プロジェクト始動2014年07月13日 07:03

 blogプロジェクトを開始する。

 朝から雨。梅雨末期とは言え、さすがにこれだけ激しい雨が多いと閉口する。
 その後も天気は不安定。ただ蒸し暑い。

 家族でレンタルDVDの返却を兼ねて買い物へ。
 贔屓にしていた書店が、この春のリニューアルで岩波の新刊を入れなくなってしまった上に、売り場面積も大幅削減したので、かなりがっかりしている。また遠くの書店に足を運ばねばと思うと、これまた閉口する。

 地方在住者には現物での文化のサポートは困難な時代になってきた、というより、バブル前の状況に逆戻りした感がある。ネットがある分いくらかはマシだが。

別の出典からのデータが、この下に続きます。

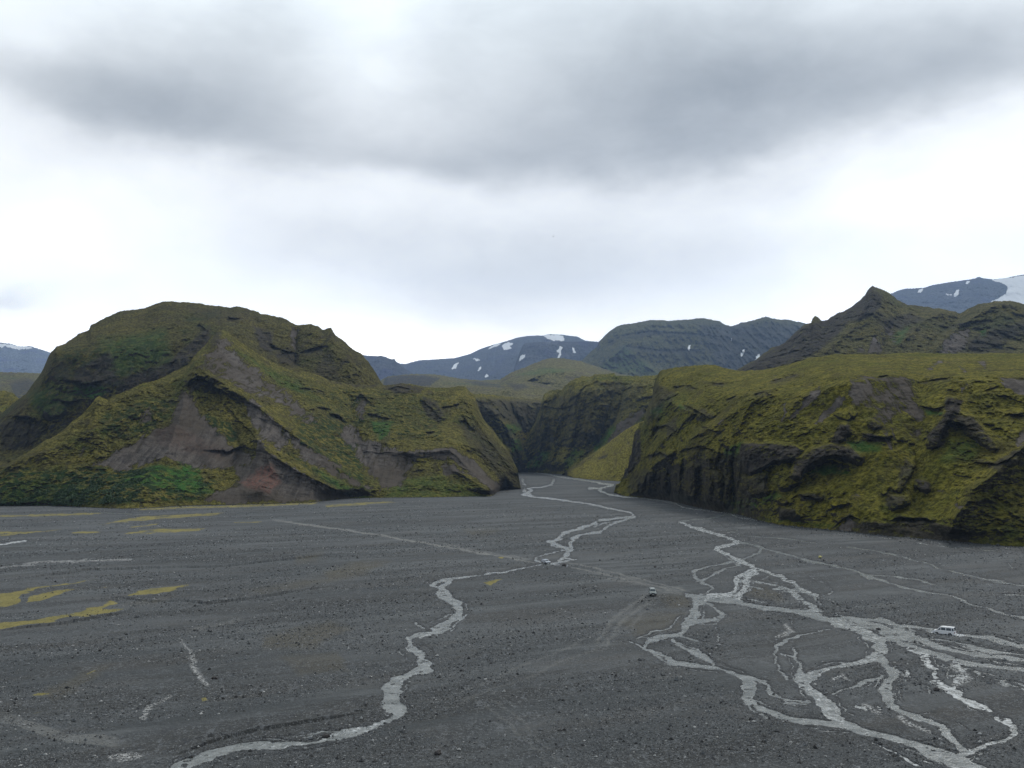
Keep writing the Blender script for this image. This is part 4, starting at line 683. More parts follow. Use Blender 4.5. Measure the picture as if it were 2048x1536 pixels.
for p, a in [(Z1([(1500,780),(1900,700),(2006,740),(1800,860),(1500,850)]), .8), (Z1([(1600,900),(1950,880),(2000,980),(1700,1000)]), .6), (Z2([(0,540),(180,490),(330,490),(150,570),(0,600)]), .9), (Z2([(700,330),(880,325),(850,350),(750,362)]), .7), (Z1([(250,1090),(500,980),(650,940),(450,1090),(280,1150)]), .7), (Z1([(1700, 330), (1850, 310), (1800, 350), (1700, 360)]), .8), (Z1([(1400,520),(2006,420),(2006,450),(1500,540)]), .7), (Z1([(700,600),(1000,540),(900,600)]), .6),
             (Z3([(200,640),(340,640),(360,690),(250,700)]), .8), (Z3([(640,590),(700,575),(830,640),(800,670),(660,640)]), .8), (Z3([(0,770),(200,720),(340,720),(300,790),(100,850)]), .6)]:
    brown[sl] = np.maximum(brown[sl], a*polymask(mU, mV, p, 8))
def road(pts, w, a=1.0, twin=0.0):
    d, pr, sd = polydist(WU[sl], WV[sl], pts, 1.3)
    q = (sstep(w*0.5+1.2, w*0.5-1.2, d) if not twin else sstep(w*0.5+1.0, 0, np.abs(d-twin)))
    track[sl] = np.maximum(track[sl], a*q*np.clip(1.3-np.abs(pr*2-1)**6, 0, 1))
road([(545, 1040), (600, 1048), (660, 1056), (760, 1071), (840, 1085), (900, 1096), (970, 1108), (1040, 1121), (1072, 1126)], 4.0, 1.0)
road([(860, 1082), (930, 1098), (1060, 1120)], 3.5, 0.5)
road([(1125, 1128), (1180, 1138), (1240, 1153), (1300, 1166), (1380, 1188)], 3.0, 0.8, 4.5)
road(Z3([(-160, 530), (60, 560), (200, 600), (340, 630)]), 4, 0.5, 4)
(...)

 新聞に、地方の書店やCDショップの消滅はアマゾンを筆頭にしたネット通販が原因だから、アマゾン禁止法をヨーロッパに倣って作るべきだという投書があったが、はなから地方書店やCDショップには、売れ筋のものしかなく、本当に文化の下支えができていたかどうかは疑問だ。むしろアマゾンのようなネット店舗によって、やっと地方にも文化の下支えができたという方が正しいだろう。アマゾンは地方在住者にとっては福音である。
 書店やCDショップを育てるには客と店との協調が必須。商売だけではなく、文化の供給もこれらの商店の地域での役目であり、商店の主人は文化人であると同時に商売人でもあった。また、そんな店を贔屓にする「読み上手」「聞き上手」な客もいた。
 それが崩壊して、金儲け優先になったのがバブル期だったような気がする。売れるものしか置かない店ばかりが乱立し、そういう店のみが生き残る。文化に憧れる人々はみな都会に流れた。もっともその文化すら俗物文化に過ぎないものがほとんどだったが。そして「読み上手」「聞き上手」も店から姿を消していった。
 そんな中、乱造されるラノベ市場で読書好きの若者をいつまでも囲い込み、それを金蔓として太っている出版業界。MP3の配信で十分な楽曲と音質で、CDの音質すら不要とした商品を乱発し、大衆音楽を支配した音楽業界。文学や音楽の鑑賞をきちんと教えることのできない学校教育。地方の文化を担う商店が軒並み崩壊したのは、ある意味業界の自業自得とも言える。
 アマゾンを禁止したところで、文化的な商店を支える顧客の数は地方では充足し得ない。アマゾン禁止が実施されれば、地方での文化流入は壊滅するだろう。
 地方に根付く伝統文化を振興すればいいではないかという声が聞こえてきそうだが、あたらしい風が吹き込まないようでは、現代に繋がる伝統文化は生まれ得ない。変化の余地のない伝統文化は、ただの残骸に過ぎない。
 学びさえも金で買える。努力も金で代えられる。そんなふうに金で学びをアウトソーシングすれば、文化は崩壊する。そして、すでに地方はそうなっている。息を吹き返すには、自分で苦労しながら、新しい世界を学ぶことしかない。周囲のものに原因をおっかぶせて、それを叩いてよしとするのは、あまりに浅薄な考え方ではなかろうか。NO-TVデー運動然り、ゲーム罪悪論然り。アマゾンなどのウェブ店舗もまた然り。物言わぬ道具に人の世の不都合の責任をかぶせるのはそろそろやめにすべきだろう。物を使うのはあくまで人。
 昔のアニメソングにも「いいも悪いもリモコン次第」というやつがあったのを思い出した。